The IWW and the Western Federation of Miners
· The IWW was a colorful group whose radical orientation kept them out of the mainstream of the American labor movement. They had considerable strength in certain pockets, however, particularly in mining towns and in timber areas. In such remote working environments, workers often were housed in company buildings, and that gave employers another kind of leverage to resist worker demands: if they were to lose their jobs, they would also be forced to leave their homes. In 1905, Eugene Debs and other leading socialists banded together to form the IWW.
· Fossum notes that Haywood was tried for the booby-trap bombing murder of Frank Steunenberg, formerly the governor of Idaho during a hot period of mine wars that had taken place in the northern panhandle of the state. Steunenberg had asked President McKinley for federal troops to quell the unrest. The strike was broken, and most of the strikers were replaced by strikebreakers in a move that economically ruined many of them. With their case advocated by the famed defense lawyer, Clarence Darrow, all were acquitted.

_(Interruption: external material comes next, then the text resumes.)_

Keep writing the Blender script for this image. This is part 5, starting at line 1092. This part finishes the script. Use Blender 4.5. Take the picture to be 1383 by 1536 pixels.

· The IWW managed a successful textile worker strike in Lawrence, Massachusetts, in 1912, but lost another the next year in New Jersey.
· At the outset of World War I, the IWW lost a textile strike in New Jersey and in addition, announced that it would not support either side, inasmuch as only capitalists would benefit. The American public found this unacceptable, and the IWW began to sink permanently out of sight.

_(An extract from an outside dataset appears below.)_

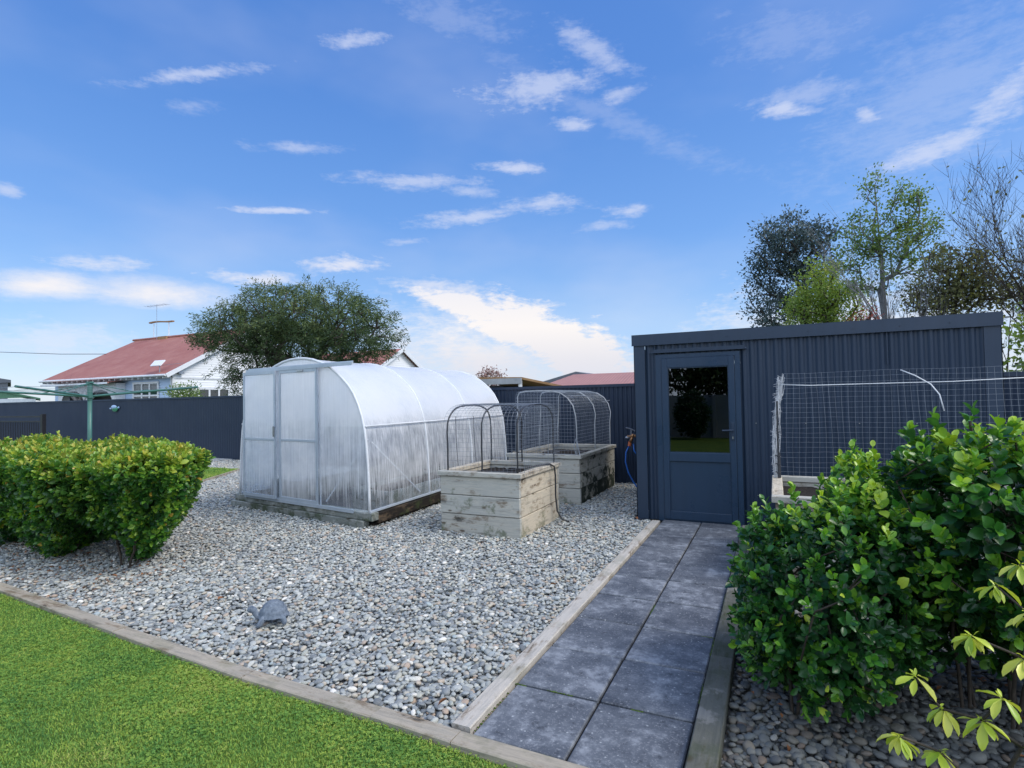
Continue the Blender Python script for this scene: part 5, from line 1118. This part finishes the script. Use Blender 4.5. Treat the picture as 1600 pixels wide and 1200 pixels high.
# variegated plant at bottom right: drooping whorls on thin stems
vg = empty('variegated_plant', (.56, 1.98, 0), 'yellow-green variegated plant with drooping leaf whorls at bottom right', 'plant')
wh = [(.272, 1.78, .555), (.275, 1.75, .44), (.335, 1.9, .665), (.385, 1.88, .60), (.37, 1.85, .50), (.46, 1.9, .80), (.465, 1.85, .605), (.41, 1.72, .47), (.60, 2.0, .98), (.60, 1.95, .86), (.57, 1.9, .76), (.33, 1.62, .44), (.56, 2.05, .90), (.52, 1.75, .50), (.47, 1.68, .40), (.36, 1.72, .40), (.50, 1.82, .68), (.64, 1.95, .66), (.42, 1.80, .40), (.30, 1.70, .37), (.62, 1.9, .55), (.38, 1.62, .36)]
nodes, par, cnt = skeleton([(.56, 1.98, 0), (.55, 1.97, .18), (.54, 1.96, .33), (.53, 1.94, .42)], wh, .08, .008, .3); limbs('stem', nodes, par, cnt, .007, .002, .5, 'stem', vg, 6)
Ps, Ds, Ns, Ls, Tn = [], [], [], [], []
for (x, y, z) in wh:
    n = random.randint(7, 10); a0 = random.uniform(0, 6.28)
    for i in range(n):
        a = a0+i*6.283/n+random.uniform(-.3, .3); dr = random.uniform(.15, 1.3); Ps.append((x, y, z)); Ds.append((math.cos(a), math.sin(a), -dr)); Ns.append((math.cos(a)*dr*.6+random.uniform(-.3, .3), math.sin(a)*dr*.6+random.uniform(-.3, .3), 1)); Ls.append(random.uniform(.048, .072)); Tn.append(random.uniform(.1, 1))
    for i in range(3): Ps.append((x, y, z)); Ds.append((random.uniform(-1, 1), random.uniform(-1, 1), .6)); Ns.append((0, 0, 1)); Ls.append(.022); Tn.append(.4)
Ps = np.array(Ps)+rng.normal(0, .003, (len(Ps), 3)); Ls = np.array(Ls)
LONG = ([(0, 0, 0), (0, .12, 0), (-.40, .4, .05), (0, .4, -.02), (.40, .4, .05), (-.48, .66, .03), (0, .68, -.05), (.48, .66, .03), (-.25, .9, -.06), (0, .9, -.10), (.25, .9, -.06), (0, 1, -.15)], [(0, 1, 2), (0, 4, 1), (1, 3, 2), (1, 4, 3), (2, 3, 6, 5), (3, 4, 7, 6), (5, 6, 9, 8), (6, 7, 10, 9), (8, 9, 11), (9, 10, 11)])
leaves('leaves', Ps, np.array(Ds), np.array(Ns), Ls, Ls*.36, np.array(Tn), 'variegated', vg, LONG)

# fallen leaves on the pebbles
spots = [(-3.75, 2.86, 'rust-brown fallen leaf on the pebbles left of the turtle'), (-5.15, 2.85, 'brown fallen leaf on dark pebbles under the right end of the hedge'), (-5.75, 2.72, 'orange fallen leaf below the middle of the hedge'), (-6.1, 2.62, 'pale brown fallen leaf near the lawn edging below the hedge'), (-1.62, 4.05, 'red-brown leaf on pebbles beside the pale path edging'), (-1.50, 6.6, 'reddish leaf on pebbles at the foot of the shed corner'), (-1.48, 2.25, 'red leaf on pebbles at the near end of the path edging'), (-5.0, 3.4, 'tan fallen leaf on pebbles right of the hedge')]
lf = None
for i, (x, y, lab) in enumerate(spots):
    V = np.array([(0, 0, 0)]); a = random.uniform(0, 6.28); X = np.array([[math.cos(a), math.sin(a), .2]]); Y = np.array([[-math.sin(a), math.cos(a), .25]])
    if lf is None:
        lf = stamp('fallen_leaf', LEAF[0], LEAF[1], np.array([[0., 0., 0.]]), unit(X), unit(Y), np.array([[0., 0., 1.]]), np.array([[.032, .055, .09]]), np.array([.6]), 'deadleaf', None, (0, 0, 0)); o = lf
    else:
        o = lf.copy(); COL.objects.link(o); o.rotation_euler = (random.uniform(-.3, .3), random.uniform(-.3, .3), random.uniform(0, 6.28))
    o.location = (x, y, .022); tag(o, lab, 'leaf', 'fallen leaves on the pebbles')

n = 420; x = rng.uniform(-8.2, -4.7, n); P = np.stack([x, 2.98+rng.normal(0, .28, n), np.full(n, .012)], 1); P = P[P[:, 1] > np.interp(P[:, 0], ex, ey)+.03]
P = np.concatenate([P, np.stack([rng.uniform(-.2, 1.6, 60), rng.uniform(2.4, 3.9, 60), np.full(60, .012)], 1)]); n = len(P)
D = rng.normal(size=(n, 3))*np.array([1, 1, .2]); L = rng.uniform(.018, .045, n)
X, Y, Z = frames(D, np.tile([[0., 0., 1.]], (n, 1))+rng.normal(0, .3, (n, 3))); tag(stamp('leaf_litter', LEAF6[0], LEAF6[1], P, X, Y, Z, np.stack([L*.5, L, L*2], 1), rng.uniform(0, .7, n), 'deadleaf', None, (0, 0, 0)), kind='stuff')

# ================================================================== BEHIND THE CAMERA (seen in the door glass)
pf = empty('paling_fence', (-2, -7.2, 0), 'pale timber fence behind the lawn, mirrored in the door glass', 'fence')
part('panel', 'pale', pf, ((-14, -7.22, 0), (9.5, -7.2, 1.5)))
for i in range(10): part('post', 'pale', pf, ((-14+i*2.4, -7.19, 0), (-13.88+i*2.4, -7.1, 1.47)))
r_ = empty('round_shrub', (-2.6, -6.4, 0), 'dark rounded shrub against the pale fence, mirrored in the door', 'shrub')
pts, nrm = surfpts([(-2.6, -6.4, .85, .62, .5, .85)], 1100, .6, 1.); P, D, Nr, L, f = shoots(pts, nrm, 6, .09); leaves('foliage', P, D, Nr, L, L*.6, rng.uniform(0, .4, len(P)), 'grisdark', r_)
for x, y, h, lab in ((-3.0, -9.0, 5.5, 'dark evergreen tree left of the round shrub, behind the pale fence'), (-.9, -8.6, 3.6, 'dark evergreen tree right of the round shrub, behind the pale fence'), (-8.5, -10, 6, 'dark evergreen tree far along the pale fence behind the lawn')):
    tree('evergreen_tree', lab, [(x, y, 0), (x, y, h*.3), (x+.1, y, h*.6)], [(x, y, h*.62, 1.9, 1.6, h*.36)], 160, .16, 'bark', 'feather', 6000, .22, .4, .28, (0, .7), step=.5, wob=.08)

Note: Exhibit 2.4 [Preamble to the IWW Constitution]
The Boycott Cases
· In addition to strikes, labor also urged members to boycott struck or “unfair” products. In the Danbury Hatters case, the union was charged and found guilty of conspiring to restrain trade in violation of the Sherman Antitrust Act. The conspiracy doctrine reappeared in the application of court injunctions halting union actions. All concerted actions by unions were increasingly interpreted by federal courts as restraints on interstate commerce, and hence enjoinable and punishable.

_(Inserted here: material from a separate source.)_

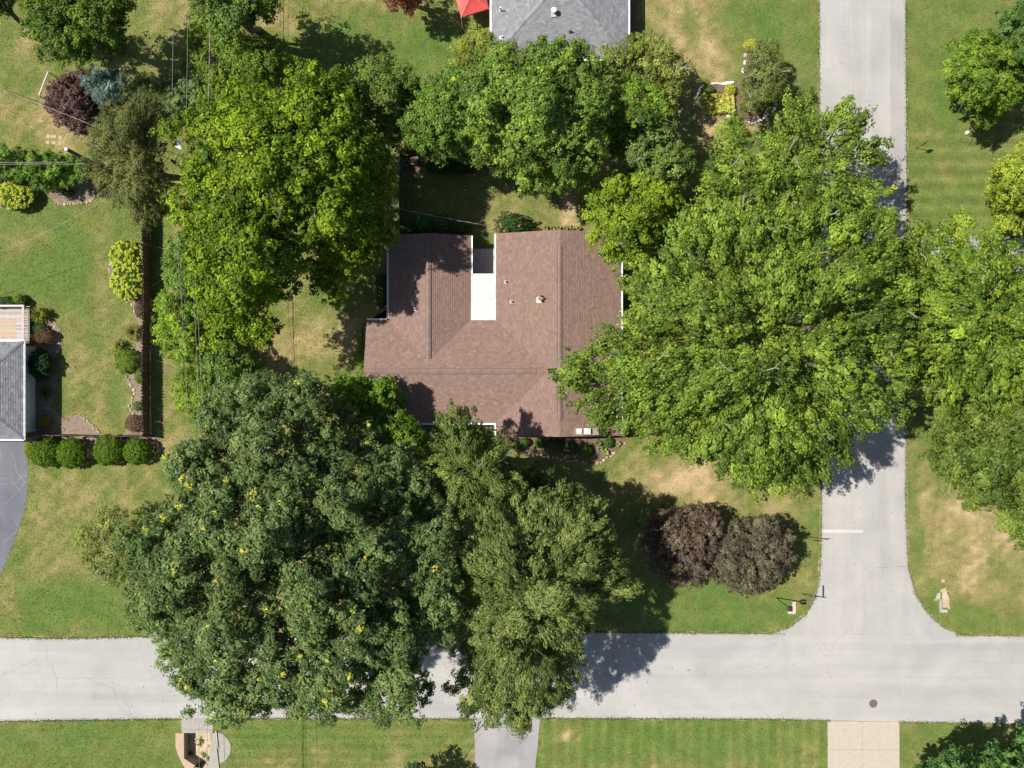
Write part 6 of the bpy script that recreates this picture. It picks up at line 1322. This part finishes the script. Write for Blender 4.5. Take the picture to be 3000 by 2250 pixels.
tree('maple_tree', 'yellow-green tree cut by the right edge above the wide bright crown', 'tree', [(2137, 400), (2150, 360), (2175, 330), (2215, 300), (2320, 290), (2340, 520), (2240, 530), (2190, 520), (2160, 490), (2140, 450)], 10.5, 6.5, rc=.6, lai=2.6, L=.2, Wd=.12, col=[(0.11, 0.17, 0.012), (0.22, 0.26, 0.03), (.33, .33, .04)], gap=.1, seed=47, r0=.28, Dm=3, lobe=1.2)
tree('maple_tree', 'dark green tree cut by the bottom right corner', 'tree', [(1968, 1740), (1975, 1665), (1985, 1640), (2020, 1640), (2060, 1610), (2085, 1590), (2105, 1600), (2120, 1630), (2135, 1590), (2150, 1600), (2160, 1635), (2190, 1590), (2212, 1575), (2320, 1560), (2330, 1760)], 10, 5, rc=.5, lai=2.4, L=.2, Wd=.12, col=[(0.04, 0.10, 0.025), (0.08, 0.155, 0.035)], gap=.2, seed=48, r0=.25, Dm=3.2, lobe=1.4, lobewl=2.4)
tree('maple_tree', 'dark leafy crown standing in for a tree shadow at the bottom edge', 'tree', [(865, 1720), (872, 1652), (890, 1645), (910, 1640), (935, 1648), (955, 1665), (960, 1720)], 5, 3.6, grow=-4, rc=.42, lai=2.4, L=.2, Wd=.12, col=[(0.02, 0.05, 0.02), (0.045, 0.085, 0.03)], gap=.1, seed=49, r0=.16, Dm=1.5)  # dark leaves put where only the shadow of an unseen tree falls
print('leaves', N_LEAF[0])

# ------------------------------------------------------------------ fallen leaves on roofs, streets and lawns
n = 5200; r = np.random.default_rng(77)
src = [(650, 1200, 330, 330), (1600, 780, 380, 330), (1130, 1300, 200, 260), (620, 520, 280, 300), (2080, 720, 160, 260), (1150, 280, 200, 160), (1106, 830, 900, 640)]
k = r.integers(0, len(src), n); S_ = np.array(src)[k]
ox = S_[:, 0] + r.normal(size=n) * S_[:, 2] * 0.75; oy = S_[:, 1] + r.normal(size=n) * S_[:, 3] * 0.75
px, py = ox * OS, oy * OS; X = (px - 1500) / F * CAMH; Y = (1125 - py) / F * CAMH
Zl = np.full(n, 0.045); 
for i in range(n):
    z = zroof(X[i], Y[i])
    if z > 1: Zl[i] = z + 0.045
onroof = Zl > 1
keep = (~onroof) | (r.random(n) < 0.45); inp = (X > xl1) & (X < xr0) & (Y > yA) & (Y < yP); Zl[inp] = ZE + 0.02; keep &= (~inp) | (r.random(n) < .8)
X, Y, Zl = X[keep], Y[keep], Zl[keep]; n = len(X)
pal = np.array([(0.20, 0.15, 0.06), (0.14, 0.10, 0.05), (0.26, 0.24, 0.05), (0.09, 0.12, 0.03)])[r.integers(0, 4, n)]
lo = bpy.data.objects.new('leaf_litter', leaf_mesh('leaf_litter', np.stack([X, Y, Zl], -1), r.normal(size=(n, 3)) * 0.3 + np.array([0, 0, 1]), r.normal(size=(n, 3)), r.uniform(.06, .13, n), r.uniform(.04, .08, n), pal * r.uniform(.8, 1.2, (n, 1))))
COL.objects.link(lo); tag(lo, 'dry fallen leaves scattered over roof, street and lawns', 'leaf litter'); lo['kind'] = 'stuff'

· Injunctions not only ended the strikes at which they were aimed, but also reduced the willingness of workers in other situations to strike.
Early Legislation
· The Clayton Act (1914)
o The Clayton act removed unions for Sherman Act jurisdiction and limited the use of federal injunctions. However it was ambiguously worded and subject to judicial interpretation. The Supreme Court held that, although unions could not be construed as illegal per se, their actions might still be held to restrain trade.
TRADE UNION SUCCESS AND APATHY
World War I
· As indicated earlier, the attitude of the IWW during World War I gave Americans pause concerning the risks of too strong or too radical a labor movement.
· Labor’s right to organize and to bargain collectively was largely recognized, if not enthusiastically embraced in all quarters.
The American Plan
· Systematic discouragement of organized labor developed under the so-called “American Plan” strategy during the 1920s:
o Association of trade unionism in the public’s mind with foreign subversives.
o Advocacy of the open shop arrangement, ostensibly to preserve individual employee freedom of choice but in fact to make unions have a more difficult time building membership and war chests.
· Widespread use of the so-called “yellow-dog” contracts, under which employment was conditioned upon signing a contract pledging not to associate with unions.